Collins's biographer Catherine Peters notes that both Miss or Mrs? (1871) and The New Magdalen "were
written with dramatization in mind" and because of this "Both suffer
from this literary economy. Wilkie's practiced ingenuity in handling a
complicated story and his impersonations of differing points of view, his great
strengths were jettisoned." (Peters, 1991, p337)
I would argue that the limited setting and abundance of
dialogue are appropriate for the method Collins has chosen to deal with his
topic: The New Magdalen is about the
internal struggle of one woman, Mercy Merrick, to make a choice: to either hang
on to her assumed identity and gain a social position or to resume her true
identity and redeem her soul. The closed setting within Maplethorpe House
reflects the protagonist's claustrophobic internal situation. As the plot
develops she finds herself in one emotional cul-de-sac after another, trashing
desperately within the confines of her own conscience. The numerous dialogues
echo Mercy's inner debates about what she should do. In this way, the setting and
the narrative approach serve the central theme of the novel.

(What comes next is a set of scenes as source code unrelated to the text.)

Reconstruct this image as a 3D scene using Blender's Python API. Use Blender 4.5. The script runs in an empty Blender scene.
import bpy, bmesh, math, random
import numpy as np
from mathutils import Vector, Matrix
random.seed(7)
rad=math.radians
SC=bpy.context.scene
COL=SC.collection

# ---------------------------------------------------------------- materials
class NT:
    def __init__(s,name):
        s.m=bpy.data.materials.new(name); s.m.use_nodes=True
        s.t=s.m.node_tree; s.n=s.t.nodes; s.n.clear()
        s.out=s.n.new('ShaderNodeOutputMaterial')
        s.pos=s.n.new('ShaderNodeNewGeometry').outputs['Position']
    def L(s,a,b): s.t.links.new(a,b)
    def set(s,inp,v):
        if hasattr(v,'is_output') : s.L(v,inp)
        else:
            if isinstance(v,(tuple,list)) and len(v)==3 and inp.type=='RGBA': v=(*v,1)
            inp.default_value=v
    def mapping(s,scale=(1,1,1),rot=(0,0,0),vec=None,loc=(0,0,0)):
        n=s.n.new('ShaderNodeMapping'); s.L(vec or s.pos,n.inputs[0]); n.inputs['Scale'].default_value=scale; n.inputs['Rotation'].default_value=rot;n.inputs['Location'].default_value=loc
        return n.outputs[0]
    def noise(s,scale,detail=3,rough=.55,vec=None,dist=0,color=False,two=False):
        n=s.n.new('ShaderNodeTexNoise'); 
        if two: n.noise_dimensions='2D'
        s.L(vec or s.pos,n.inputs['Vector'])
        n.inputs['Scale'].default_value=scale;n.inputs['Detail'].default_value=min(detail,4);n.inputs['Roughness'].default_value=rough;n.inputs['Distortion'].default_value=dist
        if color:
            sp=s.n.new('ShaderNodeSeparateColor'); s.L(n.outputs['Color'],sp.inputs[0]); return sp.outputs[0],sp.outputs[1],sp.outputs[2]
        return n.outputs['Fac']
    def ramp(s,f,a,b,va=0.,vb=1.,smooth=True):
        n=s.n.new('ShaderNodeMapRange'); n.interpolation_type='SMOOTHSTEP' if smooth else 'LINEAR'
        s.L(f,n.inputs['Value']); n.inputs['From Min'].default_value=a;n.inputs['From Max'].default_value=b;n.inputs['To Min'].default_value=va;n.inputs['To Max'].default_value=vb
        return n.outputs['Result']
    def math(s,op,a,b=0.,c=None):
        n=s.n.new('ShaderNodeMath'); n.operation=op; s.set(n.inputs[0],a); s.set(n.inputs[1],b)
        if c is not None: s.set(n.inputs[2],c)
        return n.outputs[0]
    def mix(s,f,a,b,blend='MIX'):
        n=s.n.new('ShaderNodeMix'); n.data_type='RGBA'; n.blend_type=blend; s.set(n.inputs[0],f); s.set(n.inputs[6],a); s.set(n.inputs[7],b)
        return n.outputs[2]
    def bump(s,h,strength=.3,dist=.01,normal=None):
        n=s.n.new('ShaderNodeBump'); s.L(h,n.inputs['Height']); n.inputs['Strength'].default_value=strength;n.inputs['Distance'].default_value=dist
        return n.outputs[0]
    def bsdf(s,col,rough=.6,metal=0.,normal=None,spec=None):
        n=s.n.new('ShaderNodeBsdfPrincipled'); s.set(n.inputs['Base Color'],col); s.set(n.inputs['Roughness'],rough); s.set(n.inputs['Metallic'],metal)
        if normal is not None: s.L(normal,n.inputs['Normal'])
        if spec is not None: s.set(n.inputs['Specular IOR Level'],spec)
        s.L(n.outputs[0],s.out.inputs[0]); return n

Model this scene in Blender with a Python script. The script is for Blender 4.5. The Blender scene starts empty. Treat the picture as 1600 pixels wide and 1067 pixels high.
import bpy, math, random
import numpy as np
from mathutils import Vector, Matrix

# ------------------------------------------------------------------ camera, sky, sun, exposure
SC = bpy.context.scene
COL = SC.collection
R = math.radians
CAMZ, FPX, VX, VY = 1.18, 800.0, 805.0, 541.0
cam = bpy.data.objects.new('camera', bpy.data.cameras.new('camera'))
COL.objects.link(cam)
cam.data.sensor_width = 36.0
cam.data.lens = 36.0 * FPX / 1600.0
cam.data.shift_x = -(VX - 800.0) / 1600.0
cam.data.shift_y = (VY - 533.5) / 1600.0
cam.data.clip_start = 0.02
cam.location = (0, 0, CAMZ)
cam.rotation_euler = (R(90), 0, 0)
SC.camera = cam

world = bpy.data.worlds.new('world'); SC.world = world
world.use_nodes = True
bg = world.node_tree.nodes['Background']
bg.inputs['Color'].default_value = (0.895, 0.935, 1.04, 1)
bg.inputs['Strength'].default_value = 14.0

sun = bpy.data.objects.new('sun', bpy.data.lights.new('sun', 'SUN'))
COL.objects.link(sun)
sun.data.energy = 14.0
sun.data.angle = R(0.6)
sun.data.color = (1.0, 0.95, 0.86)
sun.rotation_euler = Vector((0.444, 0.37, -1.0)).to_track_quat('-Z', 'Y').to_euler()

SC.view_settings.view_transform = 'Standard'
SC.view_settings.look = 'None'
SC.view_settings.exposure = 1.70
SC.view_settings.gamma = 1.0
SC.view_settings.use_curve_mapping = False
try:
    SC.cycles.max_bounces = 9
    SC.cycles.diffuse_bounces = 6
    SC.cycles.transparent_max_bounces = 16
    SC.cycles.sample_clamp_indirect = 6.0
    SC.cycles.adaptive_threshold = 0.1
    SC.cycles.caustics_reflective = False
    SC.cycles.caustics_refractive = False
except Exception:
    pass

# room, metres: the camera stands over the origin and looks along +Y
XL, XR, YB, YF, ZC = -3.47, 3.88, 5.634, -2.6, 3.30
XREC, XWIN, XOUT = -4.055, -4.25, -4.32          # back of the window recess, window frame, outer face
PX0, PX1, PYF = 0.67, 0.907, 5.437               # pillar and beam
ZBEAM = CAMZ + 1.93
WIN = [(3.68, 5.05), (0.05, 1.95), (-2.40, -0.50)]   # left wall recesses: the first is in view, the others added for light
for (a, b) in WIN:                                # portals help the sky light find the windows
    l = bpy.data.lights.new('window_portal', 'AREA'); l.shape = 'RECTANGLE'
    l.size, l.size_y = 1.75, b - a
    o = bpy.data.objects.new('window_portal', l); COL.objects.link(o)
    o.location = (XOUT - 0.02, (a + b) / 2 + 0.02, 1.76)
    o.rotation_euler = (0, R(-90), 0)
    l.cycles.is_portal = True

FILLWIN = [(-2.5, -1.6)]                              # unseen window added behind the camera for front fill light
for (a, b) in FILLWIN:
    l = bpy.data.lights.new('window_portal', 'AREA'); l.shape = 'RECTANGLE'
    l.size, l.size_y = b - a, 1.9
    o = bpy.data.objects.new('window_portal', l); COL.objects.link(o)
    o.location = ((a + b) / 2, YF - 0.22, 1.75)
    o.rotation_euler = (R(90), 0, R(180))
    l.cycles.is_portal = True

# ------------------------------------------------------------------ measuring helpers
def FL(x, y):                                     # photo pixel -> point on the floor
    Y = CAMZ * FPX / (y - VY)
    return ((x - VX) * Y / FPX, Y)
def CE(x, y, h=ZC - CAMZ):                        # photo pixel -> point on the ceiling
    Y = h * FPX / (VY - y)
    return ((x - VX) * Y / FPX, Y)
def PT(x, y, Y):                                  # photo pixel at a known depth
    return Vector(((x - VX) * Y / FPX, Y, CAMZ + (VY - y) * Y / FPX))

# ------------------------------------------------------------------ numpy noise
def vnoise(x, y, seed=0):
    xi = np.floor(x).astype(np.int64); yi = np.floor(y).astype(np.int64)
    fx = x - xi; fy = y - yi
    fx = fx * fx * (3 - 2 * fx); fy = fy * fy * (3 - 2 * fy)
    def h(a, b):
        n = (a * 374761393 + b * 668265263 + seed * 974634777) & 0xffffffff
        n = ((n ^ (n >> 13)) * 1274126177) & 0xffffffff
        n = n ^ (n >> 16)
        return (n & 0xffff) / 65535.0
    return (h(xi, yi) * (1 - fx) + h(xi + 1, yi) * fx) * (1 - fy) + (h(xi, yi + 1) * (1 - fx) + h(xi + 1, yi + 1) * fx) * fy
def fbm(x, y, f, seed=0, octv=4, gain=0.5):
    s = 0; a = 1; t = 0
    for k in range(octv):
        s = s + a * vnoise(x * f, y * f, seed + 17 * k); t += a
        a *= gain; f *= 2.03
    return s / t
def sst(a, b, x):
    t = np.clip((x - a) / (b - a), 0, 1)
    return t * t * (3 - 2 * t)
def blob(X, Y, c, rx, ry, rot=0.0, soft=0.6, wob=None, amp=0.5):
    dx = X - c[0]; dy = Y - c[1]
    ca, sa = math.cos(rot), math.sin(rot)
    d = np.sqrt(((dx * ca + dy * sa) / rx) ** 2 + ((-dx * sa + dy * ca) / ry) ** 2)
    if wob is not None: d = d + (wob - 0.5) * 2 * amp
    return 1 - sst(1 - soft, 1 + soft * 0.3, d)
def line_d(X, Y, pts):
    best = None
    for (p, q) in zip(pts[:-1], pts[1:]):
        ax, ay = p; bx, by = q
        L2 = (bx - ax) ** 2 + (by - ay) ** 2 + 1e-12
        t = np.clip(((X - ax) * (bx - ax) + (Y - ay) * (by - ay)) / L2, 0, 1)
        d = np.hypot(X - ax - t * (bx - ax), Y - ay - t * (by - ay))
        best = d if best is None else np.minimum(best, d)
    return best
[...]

In Mercy Merrick "Wilkie created a vehicle for a clever
actress: several triumphed in the part on stage. In the novel the character
seems hollow and platitudinous. The potentially interesting character of the
elderly Lady Janet, .... though
plausible on stage , is unbelievable to a reader, who has time to think about
her reactions." (Peters, 1991, p338).
Whoever took on the part of Mercy Merrick, would get a
chance to act her socks off. The amount weeping, hand-wringing and dramatic
poses in majestic glory offered by the narrative would satisfy the most
demanding diva. But there is room for other characters to strut their stuff,
too. They get to swear, rant, weep (both leading men burst into tears in their
turn) and despair.
The common complaint about sensation fiction is that it is
all plot and no character. And admittedly, melodramatic posturing and
overwhelming emotion not a plausible character make. However, in The New Magdalen all the character have
some degree of roundness. It may not be anything a la Gustave Flaubert (it is
quite interesting to compare Mercy Merrick to Emma Bovary and see what contrasting
approaches and skills Collins and Flaubert display in their depiction of two
female protagonists), but there is some life stirring within the bosoms of all
main characters.
Grace Roseberry is the wronged, suffering victim but turns
out to be not a very nice person. Horace Holmcroft is the initial
love-interest, handsome hero who gallantly rescues Mercy Merrick. He is also small-minded
and dim-witted and yet very, very respectable and honourable. Julian Gray is
the fire-brand preacher favoured by women, Mercy's spiritual saviour (where Horace
is her physical saviour). His character is an odd combination of fervent
Christian faith and school-boy light-heartedness; and it goes through some
development in the narrative where he begins as an actor enjoying his success
in the pulpit, until a trip to the north and a glimpse of the rural poor cause
him to abandon his glittering career as a preacher for missionary work.